A primera vista este enunciado parecería ser algún mito tomado de la mitología griega, donde frecuentemente predomina la fantasía literaria en ocasiones aberrante. Tal es el caso del nacimiento de Zeus, descrito en la “Teogonía” de Hesíodo de finales del S. VII antes de Cristo. Cronos tras derrotar a su padre Urano, Rey del cielo, subió al trono con su hermana Rea como reyes de los dioses. Se casa con ella y tuvieron 6 hijos, a los que Cronos va devorando antes de nacer por temor a que le arrebaten el trono como él hizo con su padre. El último hijo, Zeus, antes de nacer es salvado por su madre Rea que se trasladó a la isla de Creta y al dar a luz cambia al niño por una piedra que envuelve en pañales y que es devorada por Cronos. De esa manera Zeus llega a ser el centro del universo.
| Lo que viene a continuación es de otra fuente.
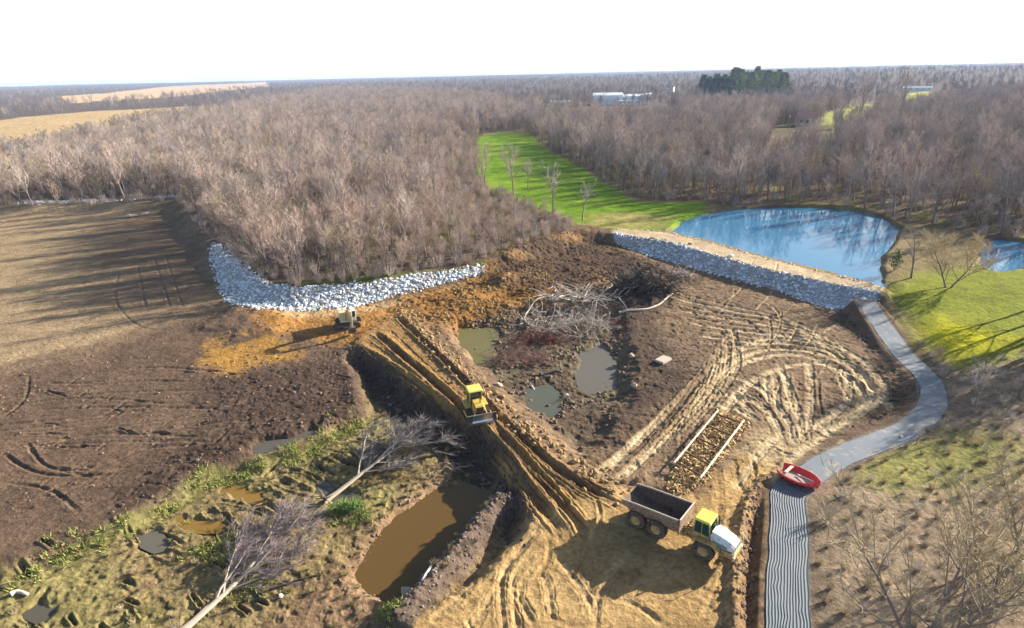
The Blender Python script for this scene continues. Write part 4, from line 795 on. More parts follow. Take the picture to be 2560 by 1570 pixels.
# ---- articulated dump truck: x forward, y left
def dump_truck(loc, rz):
    t = empty('dump_truck', loc, rz, label='yellow articulated dump truck with empty rusty bed and silver white hood', cat='dump truck')
    # open tub, lofted along its length
    st = [(-5.15, 1.42, 2.50, 1.20, 2.12), (-3.7, 1.45, 2.66, 1.12, 1.52), (-2.0, 1.46, 2.76, 1.05, 1.42), (-.2, 1.46, 2.86, 1.05, 1.40), (.25, 1.46, 2.90, 1.05, 1.52)]
    outer, inner = [], []
    for x, wr, zr, wf, zf in st:
        outer.append([(x, -wr, zr), (x, -wr, zr-.45), (x, -wf, zf), (x, wf, zf), (x, wr, zr-.45), (x, wr, zr)])
        inner.append([(x, -wr+.09, zr), (x, -wr+.09, zr-.43), (x, -wf+.05, zf+.09), (x, wf-.05, zf+.09), (x, wr-.09, zr-.43), (x, wr-.09, zr)])
    A = MB(); B = MB()
    for i in range(len(st)-1):
        for j in range(5):
            A.add([outer[i][j], outer[i][j+1], outer[i+1][j+1], outer[i+1][j]], [(0, 1, 2, 3)])
            B.add([inner[i][j], inner[i][j+1], inner[i+1][j+1], inner[i+1][j]], [(3, 2, 1, 0)])
    for a in (outer, inner): pass
    for j in range(5): A.add([outer[0][j], inner[0][j], inner[0][j+1], outer[0][j+1]], [(0, 1, 2, 3)])
    A.prism([(.25, 1.45), (.36, 1.52), (.42, 3.02), (.30, 3.02)], -1.44, 1.44)
    for x in (-4.2, -3.0, -1.8, -.6): # stiffening ribs on both sides
        for s in (-1, 1): A.box((x, s*1.475, 2.45), (.12, .07, .5))
    bed = A.build('dump_bed', BEDOUT, t)
    B.add([inner[-1][0], inner[-1][1], inner[-1][2], inner[-1][3], inner[-1][4], inner[-1][5]], [(0, 1, 2, 3, 4, 5)])
    B.build('bed_liner', RUST_SHADED, bed)
    rm = MB()
    for s in (-1, 1): rm.pipe([(x, s*(wr-.04), zr+.03) for x, wr, zr, wf, zf in st], .075, 6)
    rm.pipe([(.36, -1.44, 3.04), (.36, 1.44, 3.04)], .07, 6)
    rm.build('bed_rim', mat('dusty_rim_steel', (.50, .41, .33), .7, var=.2, scale=3), bed)
    # chassis and hitch
    A = MB()
    for s in (-1, 1): A.box((-2.1, s*.42, 1.12), (5.6, .22, .34))
    for x in (-4.4, -2.9, -1.2, .4): A.box((x, 0, 1.12), (.2, .9, .24))
    for x in (-1.75, -3.7): A.cyl((x, -1.0, .88), (x, 1.0, .88), .2, 10)
    A.prism([(-2.9, 1.0), (-1.9, 1.35), (.3, 1.35), (.6, 1.0)], -.75, -.62).prism([(-2.9, 1.0), (-1.9, 1.35), (.3, 1.35), (.6, 1.0)], .62, .75)
    A.build('rear_chassis', YEL, t, .02)
    A = MB().cyl((.95, 0, .75), (.95, 0, 1.75), .30, 14).box((.6, 0, 1.2), (.7, .7, .5)).box((1.25, 0, 1.25), (.6, .8, .6))
    for s in (-1, 1): A.cyl((.3, s*.55, 1.05), (1.5, s*.6, 1.05), .09, 8)
    A.build('articulation_joint', YEL, t, .02)
    h = MB()
    for i, y in enumerate((-.35, -.12, .15, .38)): h.pipe([(.5, y, 1.5), (.8, y*1.1, 1.95+.08*i), (1.15, y*.9, 1.95), (1.4, y*.8, 1.7)], .035, 6)
    h.build('hydraulic_hoses', BLK, t)
    A = MB().box((2.9, 0, 1.12), (3.4, 1.15, .55)).cyl((2.5, -1.0, .88), (2.5, 1.0, .88), .22, 10)
    A.build('front_frame', YEL, t, .03)
    # cab
    A = MB()
    A.hexa([(1.32, -.86, 1.45), (2.72, -.86, 1.45), (2.72, .86, 1.45), (1.32, .86, 1.45)], [(1.32, -.86, 2.10), (2.80, -.86, 2.10), (2.80, .86, 2.10), (1.32, .86, 2.10)])
    for x0, x1 in ((1.36, 1.42), (2.76, 2.58)):
        for s in (-1, 1): A.cyl((x0, s*.82, 2.1), (x1, s*.74, 3.25), .055, 6)
    A.cyl((2.05, -.84, 2.1), (2.02, -.75, 3.25), .045, 6).cyl((2.05, .84, 2.1), (2.02, .75, 3.25), .045, 6)
    cab = A.build('cab', YEL, t, .03)
    MB().hexa([(1.37, -.82, 2.1), (2.74, -.82, 2.1), (2.74, .82, 2.1), (1.37, .82, 2.1)], [(1.43, -.74, 3.25), (2.56, -.74, 3.25), (2.56, .74, 3.25), (1.43, .74, 3.25)]).build('window_glass', GLASS, cab, .02)
    MB().hexa([(1.26, -.86, 3.24), (2.74, -.86, 3.24), (2.74, .86, 3.24), (1.26, .86, 3.24)], [(1.34, -.78, 3.42), (2.66, -.78, 3.42), (2.66, .78, 3.42), (1.34, .78, 3.42)]).build('cab_roof', YELR, cab, .06)
    for s in (-1, 1):
        mr = MB().pipe([(2.7, s*.85, 2.5), (2.95, s*1.25, 2.6)], .03, 6).box((2.97, s*1.3, 2.45), (.08, .26, .5)); mr.build('mirror', BLK, cab, .02)
    # hood with grille, fenders, bumper
    hd = MB(); T0 = [(2.84, .84, 1.55, 2.62), (3.6, .84, 1.55, 2.50), (4.45, .80, 1.55, 2.25), (4.78, .70, 1.55, 1.95)]
    ring = lambda x, w, a, b: [(x, -w, a), (x, -w, b-.34), (x, -w*.72, b), (x, w*.72, b), (x, w, b-.34), (x, w, a)]
    Rg = [ring(*q) for q in T0]
    for i in range(3):
        for j in range(5): hd.add([Rg[i][j], Rg[i][j+1], Rg[i+1][j+1], Rg[i+1][j]], [(0, 1, 2, 3)])
    hd.add(Rg[0], [(0, 1, 2, 3, 4, 5)]); hd.add(Rg[3], [(0, 1, 2, 3, 4, 5)])
    hood = hd.build('hood', HOOD, t, .03)
    g = MB().box((4.80, 0, 1.72), (.04, 1.0, .34))
    for s in (-1, 1): g.prism([(3.1, 1.62), (4.3, 1.62), (4.2, 1.86), (3.1, 2.0)], s*.845-.012, s*.845+.012)
    g.build('grille', mat('grey_blue_grille', (.20, .26, .33), .5, var=.1), hood)
    A = MB().box((4.35, 0, 1.22), (1.05, 1.9, .5)).box((4.86, 0, 1.15), (.16, 2.3, .42)); bump = A.build('front_bumper', YEL, t, .04)
    for s in (-1, 1):
        MB().box((4.955, s*.85, 1.2), (.05, .26, .2)).build('headlight', LAMP, bump)
        f = MB().prism([(1.5, 1.62), (1.8, 1.92), (3.2, 1.92), (3.75, 1.60), (3.75, 1.52), (3.15, 1.82), (1.85, 1.82), (1.5, 1.52)], s*1.16-.32, s*1.16+.32).box((3.95, s*1.1, 1.3), (.4, .5, .06)).box((3.95, s*1.1, .95), (.4, .5, .06))
        f.build('fender', YEL, t, .02)
    MB().pipe([(2.95, .62, 2.5), (2.95, .62, 3.3), (2.85, .62, 3.42)], .075, 10).build('exhaust_stack', BLK, t)
    MB().pipe([(4.9, -1.1, 1.3), (4.9, -1.1, 2.2), (4.6, -1.0, 2.35)], .035, 8).pipe([(4.9, 1.1, 1.3), (4.9, 1.1, 2.2), (4.6, 1.0, 2.35)], .035, 8).build('handrail', mat('pale_rail', (.7, .66, .6), .5), t)
    # wheels
    w = MB().lathe_y([(.45, -.30), (.76, -.33), (.87, -.26), (.90, -.1), (.90, .1), (.87, .26), (.76, .33), (.45, .30)], (0, 0, 0))
    for i in range(22):
        a = i*2*math.pi/22
        for s in (-1, 1): w.box((math.cos(a+s*.07)*.90, s*.15, math.sin(a+s*.07)*.90), (.06, .26, .09), 0, -a)
    tm = None
    for x in (2.5, -1.75, -3.7):
        for s in (-1, 1):
            if tm is None:
                wo_ = w.build('wheel', TYRE, t); tm = wo_.data
                rim = MB().lathe_y([(.05, -.22), (.30, -.22), (.44, -.28), (.47, -.24), (.47, .24), (.44, .28), (.30, .22), (.05, .22)], (0, 0, 0), 20).cyl((0, -.27, 0), (0, .27, 0), .17, 12).build('rim', YEL, wo_); rmm = rim.data
            else:
                wo_ = link('wheel', tm, t); link('rim', rmm, wo_)
            wo_.location = (x, s*1.12, .88)
    return t
dw = D(1690, 1328, .88)-0; rzt = math.radians(-39.5)
_c, _s = math.cos(rzt), math.sin(rzt); off_l = (2.5, -1.40)
tx, ty = dw[0]-(off_l[0]*_c-off_l[1]*_s), dw[1]-(off_l[0]*_s+off_l[1]*_c)
dump_truck((tx, ty, float(zat(tx, ty)[0])+.02), rzt)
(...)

En cambio el nacimiento de Jesús es histórico y real, aunque sigue siendo un gran misterio que supera la razón humana. María, una jovencita virgen aceptó ser madre de un ser humano y al mismo tiempo divino. Biológicamente se puede calificar como una “partenogénesis” milagrosa. En el caso de María cabe explicar que un óvulo (o un ovocito) de ella pasó a ser un embrión humano en el que se encarnó el Hijo de Dios. De esa manera se produjo la concepción de Jesús, el Hijo Divino y al mismo tiempo el hijo humano de María.
Trinitariamente se revela como Dios Padre y la Divina Rúaj (nombre hebreo del Espíritu) eligieron a María para ser la madre humana de su Hijo Divino. Por ello algunos teólogos designan a la Virgen María como la esposa de Dios Padre. El Concilio Ecuménico de Éfeso, en el año 431 calificó a María como la “Teotocos” o sea la “Deipara”, literalmente “la que parió a Dios”, dando a entender que el niño que nació de ella era verdaderamente el Hijo de Dios y al mismo tiempo el propio hijo de María.
De esta manera la Iglesia rechazó la opinión de Nestorio, entonces Patriarca de Constantinopla, que restringía a María a ser sólo la madre de la «humanidad de Cristo» y no de su naturaleza divina. Pero, si bien el Hijo de Dios es eterno y por lo tanto preexistente a María, sin embargo en el lenguaje común que asociaba el parto a la maternidad es correcto calificar a María como la “Madre de Jesús, el Hijo de Dios”, o en términos más simples como la “Madre de Dios”.
Tal vez parezca esta explicación demasiado complicada o superflua para explicar la maternidad de María, pero es útil para comprender el designio divino realizado en el gesto de amor del Hijo de Dios, quien, tal como Pablo explica en la Carta a los Filipenses 2, 5-11, “a pesar de su condición divina no hizo alarde de su categoría de Dios; al contrario, se anonadó a sí mismo y tomó la condición de esclavo, pasando por uno de tantos. Y así, actuando como un hombre cualquiera, se rebajó hasta someterse incluso a la muerte, y una muerte de cruz”.
Este anonadamiento de Jesús, en griego “kénosis”, sólo se entiende por el inmenso amor de Dios que ha querido redimir a la humanidad caída en los lazos del maligno. Por eso, para los que creemos en Jesús, la fiesta de su nacimiento debe suscitar en nosotros un sentimiento profundo de agradecimiento y amor a este niño, a Dios Padre y la Rúaj Divina, y al mismo tiempo a su madre humana María y a su padre adoptivo José, que nos revelan el plan de Dios de hacer de la familia humana su propia familia.
Ante este misterio inefable somos invitados a hincarnos de rodillas o postrarnos en tierra para adorar a ese niño, frágil y pobre, expuesto a la crueldad de Herodes, como están tantos niños nacidos y por nacer. Acudamos a la iglesia para unirnos en la comunidad, adorando al recién nacido y pidiéndole que aumente nuestra fe en su identidad de Hijo de Dios, Salvador del mundo y trabajemos para que su mensaje de solidaridad y fraternidad se haga realidad en nuestro mundo.